Queimei a mão assando batatas doces no forno.
Está doendo. Não sei se passo pasta de dente ou Hipoglós, vou decidir quando chegar em casa.
Estou no estacionamento do supermercado onde parei por um minuto após fazer as compras. A sopa congelada começa a derreter no meu porta malas. Em breve, chegarei para guardar tudo nos seus devidos compartimentos e começar a preparar o jantar. Esse tempo em que estou aqui é um hiato. Ele não existe na minha rotina. Não é programado ou cronometrado. É um tempo que pode ser muito ou pouco. Pode durar horas ou segundos.

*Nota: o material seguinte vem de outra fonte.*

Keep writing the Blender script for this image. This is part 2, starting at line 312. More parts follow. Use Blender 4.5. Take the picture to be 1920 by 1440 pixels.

É uma fenda do dia que uso para olhar através do rasgo. É um não estar em um ponto definido quando paro para refletir sobre alguma coisa. Para ler textos há muito selecionados. Comer uma mexerica recém comprada enquanto acesso os recônditos do pensamento. Escrevo e-mails, revejo fotos. Eu poderia ser gentil e rapidamente sair com o carro para permitir que outro cliente se aposse da vaga e faça as suas compras. Mas não quero. Esses minutos são uma preciosidade do meu dia. São um intervalo em que não estou em lugar algum, fazendo coisa alguma. E quando, no entanto, faço muito. Fico quase invisível. Quase abstrata. Quase não existo enquanto estou nesse carro alimentando-me de silêncios, cítricos, frivolidades e pensamentos. Preparo-me para reentrar em cena conforme exige o terceiro ato. Fim de tarde, buscar as crianças, ferver a sopa e outros deveres.
Abrigo-me na fresta da rotina onde inexisto. Quase adormeço. Embebida em monóxido de carbono e cercada de listras pretas e amarelas por todos os lados. É aqui que me conforto.
Logo ligarei os faróis e rumarei em direção à luz.